Operation Manual

213
FLASH CS4 PROFESSIONAL GEBRUIKEN
Tijdlijnen en animatie
Zie ook
Eigenschapscurven bewerken met de bewegingseditor” op pagina 221
De positie van het getweende object wijzigen
De eenvoudigste manier om een bewegingspad te bewerken, is de doelinstantie van de tween te verplaatsen in het
gewenste frame in de tween-reeks. Als het frame nog geen eigenschapshoofdframe bevat, wordt dit alsnog toegevoegd
door Flash.
1 Plaats de afspeelkop in het frame waarin u de doelinstantie wilt verplaatsen.
2 Sleep de doelinstantie met het gereedschap Selecteren naar een nieuwe locatie in het werkgebied.
Het bewegingspad wordt aangepast en bevat nu de nieuwe locatie. Alle andere eigenschapshoofdframes in het
bewegingspad blijven op hun oorspronkelijke locatie staan.
De locatie van een bewegingspad in het werkgebied wijzigen
U kunt het volledige bewegingspad in het werkgebied verplaatsen of de locatie ervan instellen in Eigenschapcontrole.

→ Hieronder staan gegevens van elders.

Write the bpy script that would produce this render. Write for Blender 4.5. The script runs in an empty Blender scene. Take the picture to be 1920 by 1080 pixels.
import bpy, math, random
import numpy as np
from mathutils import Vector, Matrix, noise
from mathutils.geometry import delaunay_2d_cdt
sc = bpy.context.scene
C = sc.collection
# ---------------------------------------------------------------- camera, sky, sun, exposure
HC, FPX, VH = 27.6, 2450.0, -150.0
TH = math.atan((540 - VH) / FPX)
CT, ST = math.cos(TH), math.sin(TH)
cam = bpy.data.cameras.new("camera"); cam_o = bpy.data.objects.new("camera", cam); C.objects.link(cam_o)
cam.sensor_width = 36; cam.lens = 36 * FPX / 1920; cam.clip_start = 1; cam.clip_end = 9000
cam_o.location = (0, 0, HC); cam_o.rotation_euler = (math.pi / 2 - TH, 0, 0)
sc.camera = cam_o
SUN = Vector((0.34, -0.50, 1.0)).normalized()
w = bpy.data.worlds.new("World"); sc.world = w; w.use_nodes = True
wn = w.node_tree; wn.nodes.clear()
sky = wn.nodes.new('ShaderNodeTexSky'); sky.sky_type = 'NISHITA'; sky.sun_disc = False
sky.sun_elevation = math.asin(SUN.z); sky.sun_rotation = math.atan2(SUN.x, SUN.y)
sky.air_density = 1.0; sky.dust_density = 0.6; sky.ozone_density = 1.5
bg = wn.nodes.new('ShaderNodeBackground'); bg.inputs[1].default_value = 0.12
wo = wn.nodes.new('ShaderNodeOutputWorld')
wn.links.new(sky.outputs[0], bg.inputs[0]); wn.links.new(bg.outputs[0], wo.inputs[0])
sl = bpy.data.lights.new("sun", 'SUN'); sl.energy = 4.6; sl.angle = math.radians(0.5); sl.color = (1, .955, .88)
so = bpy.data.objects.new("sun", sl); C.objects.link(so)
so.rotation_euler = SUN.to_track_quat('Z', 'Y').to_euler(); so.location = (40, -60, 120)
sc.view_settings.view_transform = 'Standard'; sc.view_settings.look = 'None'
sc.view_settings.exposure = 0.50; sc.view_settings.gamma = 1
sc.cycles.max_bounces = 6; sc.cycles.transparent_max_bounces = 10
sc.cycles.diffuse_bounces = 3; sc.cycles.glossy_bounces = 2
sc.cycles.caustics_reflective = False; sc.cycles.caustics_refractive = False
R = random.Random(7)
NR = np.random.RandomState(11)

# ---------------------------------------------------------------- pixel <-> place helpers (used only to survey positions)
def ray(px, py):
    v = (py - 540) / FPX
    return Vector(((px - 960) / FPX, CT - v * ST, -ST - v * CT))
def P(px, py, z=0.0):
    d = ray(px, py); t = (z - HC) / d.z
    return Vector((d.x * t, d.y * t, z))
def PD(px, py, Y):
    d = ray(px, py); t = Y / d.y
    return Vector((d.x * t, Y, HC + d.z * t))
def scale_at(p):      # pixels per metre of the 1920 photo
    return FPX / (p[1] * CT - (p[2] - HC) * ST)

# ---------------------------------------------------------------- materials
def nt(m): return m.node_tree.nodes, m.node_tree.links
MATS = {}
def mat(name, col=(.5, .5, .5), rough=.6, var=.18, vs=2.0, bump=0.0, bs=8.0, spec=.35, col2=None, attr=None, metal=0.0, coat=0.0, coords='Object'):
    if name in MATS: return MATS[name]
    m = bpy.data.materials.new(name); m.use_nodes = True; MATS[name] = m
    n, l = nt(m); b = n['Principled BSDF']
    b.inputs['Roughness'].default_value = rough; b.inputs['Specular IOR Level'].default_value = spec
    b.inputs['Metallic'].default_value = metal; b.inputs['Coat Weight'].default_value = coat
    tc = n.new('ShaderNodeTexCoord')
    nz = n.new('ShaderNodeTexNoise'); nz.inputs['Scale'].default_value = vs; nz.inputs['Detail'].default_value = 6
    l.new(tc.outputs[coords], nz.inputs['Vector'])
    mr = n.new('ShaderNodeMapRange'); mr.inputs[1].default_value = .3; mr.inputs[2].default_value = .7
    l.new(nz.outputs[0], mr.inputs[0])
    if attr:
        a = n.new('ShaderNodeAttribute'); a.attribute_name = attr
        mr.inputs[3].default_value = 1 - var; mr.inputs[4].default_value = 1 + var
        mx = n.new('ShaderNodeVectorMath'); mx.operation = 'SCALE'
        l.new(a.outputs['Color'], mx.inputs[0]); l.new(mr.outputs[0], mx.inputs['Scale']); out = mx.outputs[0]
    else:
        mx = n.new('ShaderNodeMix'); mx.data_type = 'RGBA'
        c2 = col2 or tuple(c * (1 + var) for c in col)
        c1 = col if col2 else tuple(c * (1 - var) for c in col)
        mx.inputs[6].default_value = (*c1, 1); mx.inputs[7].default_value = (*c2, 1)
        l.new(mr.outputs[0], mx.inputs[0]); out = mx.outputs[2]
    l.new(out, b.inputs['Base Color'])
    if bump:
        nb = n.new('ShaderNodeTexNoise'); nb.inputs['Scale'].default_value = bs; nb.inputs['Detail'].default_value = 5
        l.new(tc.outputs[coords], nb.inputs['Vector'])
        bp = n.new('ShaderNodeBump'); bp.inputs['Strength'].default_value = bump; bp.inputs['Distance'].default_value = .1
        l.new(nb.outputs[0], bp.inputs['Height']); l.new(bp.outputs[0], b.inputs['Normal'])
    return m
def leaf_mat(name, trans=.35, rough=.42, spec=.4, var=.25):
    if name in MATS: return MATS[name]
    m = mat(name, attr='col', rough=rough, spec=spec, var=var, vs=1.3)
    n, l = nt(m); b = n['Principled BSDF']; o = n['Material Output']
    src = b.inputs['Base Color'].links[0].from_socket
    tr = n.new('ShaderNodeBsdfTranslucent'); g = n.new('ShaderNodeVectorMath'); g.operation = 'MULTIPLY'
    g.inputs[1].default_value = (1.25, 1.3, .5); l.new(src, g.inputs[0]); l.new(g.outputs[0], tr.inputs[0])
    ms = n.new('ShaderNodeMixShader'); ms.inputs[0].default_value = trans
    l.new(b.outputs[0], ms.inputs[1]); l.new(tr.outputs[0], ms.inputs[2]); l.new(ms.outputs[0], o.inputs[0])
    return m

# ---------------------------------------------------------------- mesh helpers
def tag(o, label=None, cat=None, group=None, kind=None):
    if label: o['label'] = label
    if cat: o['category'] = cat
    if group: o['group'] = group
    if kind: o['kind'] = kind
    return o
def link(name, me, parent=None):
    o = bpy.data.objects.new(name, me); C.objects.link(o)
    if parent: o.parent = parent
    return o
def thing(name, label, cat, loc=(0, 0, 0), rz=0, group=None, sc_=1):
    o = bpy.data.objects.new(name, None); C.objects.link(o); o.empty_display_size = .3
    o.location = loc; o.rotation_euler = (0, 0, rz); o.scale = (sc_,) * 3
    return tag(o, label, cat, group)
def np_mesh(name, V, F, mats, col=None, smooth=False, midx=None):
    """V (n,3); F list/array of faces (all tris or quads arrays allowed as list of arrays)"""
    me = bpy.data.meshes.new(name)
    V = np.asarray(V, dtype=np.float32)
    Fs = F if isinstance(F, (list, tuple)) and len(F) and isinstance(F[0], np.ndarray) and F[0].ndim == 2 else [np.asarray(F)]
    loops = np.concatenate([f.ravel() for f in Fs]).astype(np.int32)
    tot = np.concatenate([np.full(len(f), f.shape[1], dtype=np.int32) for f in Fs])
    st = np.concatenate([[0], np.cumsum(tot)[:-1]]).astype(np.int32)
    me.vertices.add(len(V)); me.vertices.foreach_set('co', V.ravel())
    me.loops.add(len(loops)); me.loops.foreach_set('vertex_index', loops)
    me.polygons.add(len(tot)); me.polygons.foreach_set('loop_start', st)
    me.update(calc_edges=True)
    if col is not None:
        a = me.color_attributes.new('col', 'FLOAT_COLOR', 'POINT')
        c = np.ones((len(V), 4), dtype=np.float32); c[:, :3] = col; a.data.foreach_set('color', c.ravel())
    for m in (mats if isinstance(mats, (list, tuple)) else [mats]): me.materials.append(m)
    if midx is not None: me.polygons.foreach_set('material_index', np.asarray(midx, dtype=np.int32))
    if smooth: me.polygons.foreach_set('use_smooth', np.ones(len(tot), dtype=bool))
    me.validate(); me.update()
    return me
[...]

1 Klik op het gereedschap Selecteren in het deelvenster Gereedschappen.
2 Selecteer het bewegingspad op een van de volgende manieren:
Klik op het bewegingspad. Met Flash worden de eigenschappen van de bewegings-tween weergegeven in
Eigenschapcontrole. Klik niet op de doelinstantie van de tween.
Sleep een selectiekader rond het bewegingspad en de doelinstantie om beide te selecteren.
3 Verplaats het bewegingspad op een van de volgende manieren:
Sleep het pad naar de gewenste locatie in het werkgebied.
Stel de X- en Y-waarden voor het pad in via Eigenschapcontrole. De X- en Y-waarden hebben betrekking op de
linkerbovenhoek van het selectiekader van het bewegingspad.
Gebruik de pijltoetsen om het bewegingspad te verplaatsen.
Opmerking: Als u de doelinstantie van de tween en het bewegingspad wilt verplaatsen door een locatie voor het
bewegingspad op te geven, selecteert u zowel de instantie als het pad en voert u de X- en Y-locatie in Eigenschapcontrole
in. Om een getweend object zonder bewegingspad te verplaatsen, selecteert u het object en voert u X- en Y-waarden in
Eigenschapcontrole in.
De vorm van een bewegingspad bewerken met de gereedschappen Selecteren en
Subselectie
U kunt de vorm van een bewegingspad wijzigen met de gereedschappen Selecteren en Subselectie. Met het gereedschap
Selecteren kunt u de vorm van een segment wijzigen door te slepen. Eigenschapshoofdframes in de tween verschijnen
op het pad als controlepunten. Met het gereedschap Subselectie kunt u de controlepunten en Bézier-grepen op het pad
weergeven die overeenkomen met elk eigenschapshoofdframe voor positie. Met deze grepen kunt u de vorm van het
pad aan weerszijden van de punten van het eigenschapshoofdframe.
Wanneer u een niet-lineair bewegingspad maakt, zoals een cirkel, kunt u het getweende object laten draaien tijdens
het afleggen van het pad. U zorgt ervoor dat de stand ten opzichte van het pad constant blijft door de optie Plaatsen
volgens pad te selecteren in Eigenschapcontrole.